**YOUR INSTRUCTIONS**
Reproduce the entries shown below only from the line with "Write part 2" down to the line with "return MB().grid(rows, True, True)", keeping both end lines and copying each one exactly.

▬▬▬▬▬▬▬▬▬▬

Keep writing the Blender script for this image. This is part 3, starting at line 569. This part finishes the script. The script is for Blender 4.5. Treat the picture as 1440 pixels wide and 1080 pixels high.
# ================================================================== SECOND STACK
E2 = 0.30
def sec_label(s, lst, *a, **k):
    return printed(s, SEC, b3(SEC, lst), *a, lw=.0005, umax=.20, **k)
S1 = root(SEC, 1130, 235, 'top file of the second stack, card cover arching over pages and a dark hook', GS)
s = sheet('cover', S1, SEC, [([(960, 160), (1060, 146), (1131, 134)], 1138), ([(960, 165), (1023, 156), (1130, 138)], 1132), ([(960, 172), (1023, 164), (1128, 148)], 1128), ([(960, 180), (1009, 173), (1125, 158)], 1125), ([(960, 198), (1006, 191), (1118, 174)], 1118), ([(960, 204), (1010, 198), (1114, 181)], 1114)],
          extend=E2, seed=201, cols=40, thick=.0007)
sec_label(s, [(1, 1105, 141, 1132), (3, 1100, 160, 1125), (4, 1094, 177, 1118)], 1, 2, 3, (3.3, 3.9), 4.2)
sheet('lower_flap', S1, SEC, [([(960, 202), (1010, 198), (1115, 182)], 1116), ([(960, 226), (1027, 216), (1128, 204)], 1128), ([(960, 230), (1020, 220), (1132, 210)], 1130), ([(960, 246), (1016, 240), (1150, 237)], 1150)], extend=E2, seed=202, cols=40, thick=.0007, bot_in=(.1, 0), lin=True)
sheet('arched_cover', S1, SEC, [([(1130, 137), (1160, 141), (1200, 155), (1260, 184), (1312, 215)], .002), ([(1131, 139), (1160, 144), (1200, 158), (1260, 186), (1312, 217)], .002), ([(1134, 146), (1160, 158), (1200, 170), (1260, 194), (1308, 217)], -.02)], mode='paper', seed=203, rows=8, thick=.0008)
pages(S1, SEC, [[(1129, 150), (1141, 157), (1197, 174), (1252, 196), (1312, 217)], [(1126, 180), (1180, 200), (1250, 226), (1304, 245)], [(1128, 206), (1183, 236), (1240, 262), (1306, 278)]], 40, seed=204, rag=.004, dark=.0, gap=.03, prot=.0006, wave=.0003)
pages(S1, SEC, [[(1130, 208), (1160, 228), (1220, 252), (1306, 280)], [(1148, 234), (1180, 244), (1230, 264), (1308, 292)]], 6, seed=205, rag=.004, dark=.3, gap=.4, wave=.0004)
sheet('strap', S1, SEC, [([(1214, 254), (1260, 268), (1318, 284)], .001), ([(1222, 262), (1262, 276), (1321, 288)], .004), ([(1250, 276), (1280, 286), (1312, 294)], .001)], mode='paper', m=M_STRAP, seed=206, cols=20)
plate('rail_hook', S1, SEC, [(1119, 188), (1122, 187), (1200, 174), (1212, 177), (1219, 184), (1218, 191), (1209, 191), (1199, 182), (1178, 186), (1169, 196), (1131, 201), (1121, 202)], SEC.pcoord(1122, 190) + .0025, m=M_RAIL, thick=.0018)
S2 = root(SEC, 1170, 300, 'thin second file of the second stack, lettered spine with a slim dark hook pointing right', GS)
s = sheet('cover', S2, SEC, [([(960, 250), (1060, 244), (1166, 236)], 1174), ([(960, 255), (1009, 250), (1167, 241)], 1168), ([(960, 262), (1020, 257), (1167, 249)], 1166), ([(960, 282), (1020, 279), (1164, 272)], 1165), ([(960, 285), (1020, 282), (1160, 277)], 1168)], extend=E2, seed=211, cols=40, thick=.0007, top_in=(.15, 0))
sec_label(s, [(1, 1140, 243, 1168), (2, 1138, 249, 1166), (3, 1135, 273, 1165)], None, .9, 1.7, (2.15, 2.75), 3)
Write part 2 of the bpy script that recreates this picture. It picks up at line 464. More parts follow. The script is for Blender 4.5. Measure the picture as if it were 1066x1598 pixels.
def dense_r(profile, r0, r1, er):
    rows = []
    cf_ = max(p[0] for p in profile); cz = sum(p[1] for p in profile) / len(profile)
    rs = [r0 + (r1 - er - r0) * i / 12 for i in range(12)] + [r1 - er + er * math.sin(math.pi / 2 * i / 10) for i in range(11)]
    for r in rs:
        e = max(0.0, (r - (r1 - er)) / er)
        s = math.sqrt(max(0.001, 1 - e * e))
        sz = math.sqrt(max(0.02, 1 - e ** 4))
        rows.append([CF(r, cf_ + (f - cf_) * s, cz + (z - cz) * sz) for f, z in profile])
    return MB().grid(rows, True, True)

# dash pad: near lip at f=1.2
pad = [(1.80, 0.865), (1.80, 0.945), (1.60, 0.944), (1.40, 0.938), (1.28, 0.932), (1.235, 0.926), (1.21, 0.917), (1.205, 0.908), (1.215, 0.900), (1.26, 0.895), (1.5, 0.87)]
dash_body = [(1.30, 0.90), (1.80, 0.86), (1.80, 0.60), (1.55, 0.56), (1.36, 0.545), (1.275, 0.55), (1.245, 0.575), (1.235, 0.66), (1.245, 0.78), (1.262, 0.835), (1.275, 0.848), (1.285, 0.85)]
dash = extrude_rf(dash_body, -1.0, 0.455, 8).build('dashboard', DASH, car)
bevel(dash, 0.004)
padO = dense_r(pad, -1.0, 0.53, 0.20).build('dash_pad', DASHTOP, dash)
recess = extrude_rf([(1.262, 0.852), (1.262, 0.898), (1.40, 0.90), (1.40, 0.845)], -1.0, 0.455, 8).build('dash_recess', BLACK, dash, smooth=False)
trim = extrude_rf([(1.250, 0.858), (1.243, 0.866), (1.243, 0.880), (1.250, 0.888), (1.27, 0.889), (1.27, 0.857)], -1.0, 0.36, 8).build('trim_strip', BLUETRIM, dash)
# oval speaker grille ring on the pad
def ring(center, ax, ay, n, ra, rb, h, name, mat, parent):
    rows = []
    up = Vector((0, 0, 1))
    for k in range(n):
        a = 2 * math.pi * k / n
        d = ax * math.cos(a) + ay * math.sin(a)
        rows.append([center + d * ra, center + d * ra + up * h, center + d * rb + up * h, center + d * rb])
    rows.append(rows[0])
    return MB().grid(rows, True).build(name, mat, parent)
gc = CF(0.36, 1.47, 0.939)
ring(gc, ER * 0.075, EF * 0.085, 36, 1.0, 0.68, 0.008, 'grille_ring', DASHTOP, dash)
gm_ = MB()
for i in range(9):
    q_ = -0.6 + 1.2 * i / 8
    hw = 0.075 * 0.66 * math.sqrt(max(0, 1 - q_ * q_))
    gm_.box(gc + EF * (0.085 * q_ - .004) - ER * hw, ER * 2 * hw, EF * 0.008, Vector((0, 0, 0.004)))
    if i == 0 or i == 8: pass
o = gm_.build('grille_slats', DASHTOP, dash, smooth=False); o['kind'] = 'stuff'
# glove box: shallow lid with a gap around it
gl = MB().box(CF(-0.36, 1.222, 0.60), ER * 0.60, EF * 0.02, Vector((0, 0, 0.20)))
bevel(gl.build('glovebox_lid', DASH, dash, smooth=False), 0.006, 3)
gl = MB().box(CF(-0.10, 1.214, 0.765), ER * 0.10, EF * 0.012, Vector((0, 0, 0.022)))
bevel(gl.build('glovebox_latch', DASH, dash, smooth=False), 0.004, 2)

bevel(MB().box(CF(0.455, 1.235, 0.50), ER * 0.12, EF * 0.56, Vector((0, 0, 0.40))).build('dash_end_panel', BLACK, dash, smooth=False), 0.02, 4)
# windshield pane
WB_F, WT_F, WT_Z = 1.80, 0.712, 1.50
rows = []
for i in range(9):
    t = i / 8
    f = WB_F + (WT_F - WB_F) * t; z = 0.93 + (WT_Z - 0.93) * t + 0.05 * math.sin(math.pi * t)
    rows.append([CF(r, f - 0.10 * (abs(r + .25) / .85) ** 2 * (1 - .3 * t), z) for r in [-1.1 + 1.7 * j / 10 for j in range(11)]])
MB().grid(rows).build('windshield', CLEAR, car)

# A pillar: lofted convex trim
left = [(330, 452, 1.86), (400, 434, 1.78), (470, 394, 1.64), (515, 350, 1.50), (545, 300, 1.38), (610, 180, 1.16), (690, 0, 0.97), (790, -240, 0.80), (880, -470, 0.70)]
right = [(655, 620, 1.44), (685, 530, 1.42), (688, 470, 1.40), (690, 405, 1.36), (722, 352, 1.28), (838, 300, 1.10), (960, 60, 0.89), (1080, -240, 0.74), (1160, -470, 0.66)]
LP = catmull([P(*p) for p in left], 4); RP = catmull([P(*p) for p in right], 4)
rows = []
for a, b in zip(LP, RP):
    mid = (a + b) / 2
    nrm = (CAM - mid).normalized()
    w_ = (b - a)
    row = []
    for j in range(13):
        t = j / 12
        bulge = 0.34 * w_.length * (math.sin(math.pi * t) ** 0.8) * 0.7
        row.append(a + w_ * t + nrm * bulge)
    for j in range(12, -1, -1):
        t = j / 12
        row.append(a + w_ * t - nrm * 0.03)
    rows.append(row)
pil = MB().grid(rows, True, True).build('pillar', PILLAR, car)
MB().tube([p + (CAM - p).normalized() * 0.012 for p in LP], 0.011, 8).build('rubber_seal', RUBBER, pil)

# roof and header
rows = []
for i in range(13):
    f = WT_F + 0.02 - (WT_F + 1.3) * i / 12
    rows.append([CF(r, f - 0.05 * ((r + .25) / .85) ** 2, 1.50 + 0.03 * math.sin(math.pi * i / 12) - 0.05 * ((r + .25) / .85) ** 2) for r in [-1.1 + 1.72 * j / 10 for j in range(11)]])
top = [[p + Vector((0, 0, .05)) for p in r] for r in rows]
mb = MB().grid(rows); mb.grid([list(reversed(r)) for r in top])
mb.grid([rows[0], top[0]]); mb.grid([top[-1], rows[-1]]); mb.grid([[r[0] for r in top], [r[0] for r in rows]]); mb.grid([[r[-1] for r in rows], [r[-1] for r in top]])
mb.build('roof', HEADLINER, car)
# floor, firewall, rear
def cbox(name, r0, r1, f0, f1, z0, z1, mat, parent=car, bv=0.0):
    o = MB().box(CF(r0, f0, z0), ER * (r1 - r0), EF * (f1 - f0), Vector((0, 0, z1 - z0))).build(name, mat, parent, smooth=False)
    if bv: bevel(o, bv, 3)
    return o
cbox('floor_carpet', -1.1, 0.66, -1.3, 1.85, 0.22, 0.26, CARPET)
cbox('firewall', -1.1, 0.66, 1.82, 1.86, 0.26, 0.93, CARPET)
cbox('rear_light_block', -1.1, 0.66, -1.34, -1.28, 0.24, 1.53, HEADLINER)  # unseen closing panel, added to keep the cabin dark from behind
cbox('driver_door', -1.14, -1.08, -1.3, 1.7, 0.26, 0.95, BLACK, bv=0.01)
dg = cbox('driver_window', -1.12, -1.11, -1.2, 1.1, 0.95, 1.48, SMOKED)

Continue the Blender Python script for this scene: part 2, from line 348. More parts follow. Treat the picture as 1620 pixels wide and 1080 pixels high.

▬▬▬▬▬▬▬▬▬▬

**TASK ANSWER**
Write part 2 of the bpy script that recreates this picture. It picks up at line 464. More parts follow. The script is for Blender 4.5. Measure the picture as if it were 1066x1598 pixels.
def dense_r(profile, r0, r1, er):
    rows = []
    cf_ = max(p[0] for p in profile); cz = sum(p[1] for p in profile) / len(profile)
    rs = [r0 + (r1 - er - r0) * i / 12 for i in range(12)] + [r1 - er + er * math.sin(math.pi / 2 * i / 10) for i in range(11)]
    for r in rs:
        e = max(0.0, (r - (r1 - er)) / er)
        s = math.sqrt(max(0.001, 1 - e * e))
        sz = math.sqrt(max(0.02, 1 - e ** 4))
        rows.append([CF(r, cf_ + (f - cf_) * s, cz + (z - cz) * sz) for f, z in profile])
    return MB().grid(rows, True, True)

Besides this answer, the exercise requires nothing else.